Problem is NetDrive has a ramp up time to full speed when it is pulling a video file from my Google Drive to my PMS on the VPS. So PMS thinks media is on a fast hard drive ready to direct play/direct stream. So when a client starts playback PMS runs out of data to stream and shuttering playback for around 10-30 seconds. Depending on file size.
After that initial period NetDrive has locally cached a lot of the media file and is pulling in data at around a steady 6MB/sec, way more than enough for even a large video file to stream smoothly.
How I know this is the issue is for two reasons. First if I play the same video file in succession it works perfectly since NetDrive has it in a cache folder on the local storage. Second if I disable direct play and force transcode initial playback takes much longer but works better presumably because PMS is caching much more of the unconverted original file to feed the transcoder.
But clearly transcoding to several clients is a bad solution with a lower power server. So is there any way to basically tell Plex to cache more data on direct play/direct stream server side before sending it to a client?!
I love lots of things about Plex but it seems they basically assume only one use case, everyone is going to have a very powerful server, with tons of storage attached to an internet connection with tons of upload bandwidth. With the later being the biggest obstacle. Most residential internet has very limited upload bandwidth.
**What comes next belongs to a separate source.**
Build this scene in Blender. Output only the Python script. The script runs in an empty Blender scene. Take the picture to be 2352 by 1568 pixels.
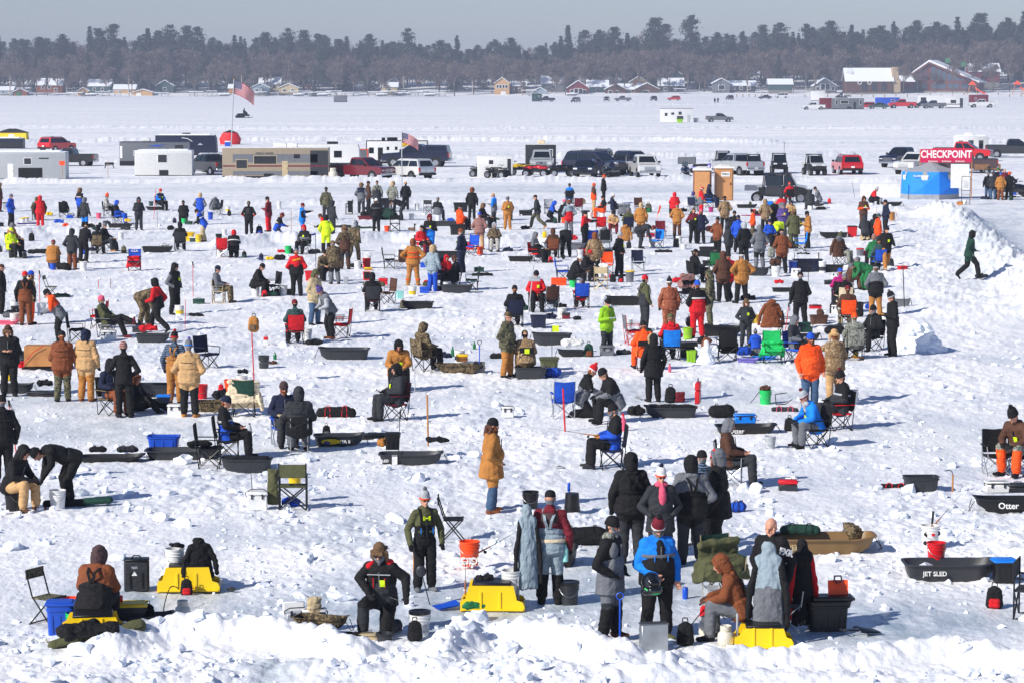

I really want to make this work for me and a few family and friends without investing in a very high cost server or fiber to my home. I can’t be the only one with this goal in mind. ::sigh::
I am hoping for some input from others??
I am using Plex Media Server v1.13.8.5395, NetDrive3 v3.6.571, Dropbox v59.4.93 on Windows 10 Pro 64-bit v1803 build 17134.345 and I have no problems with any of the compatible devices (including my Roku Ultra) on my home Wi-Fi network. I can heartily recommend this setup at this time.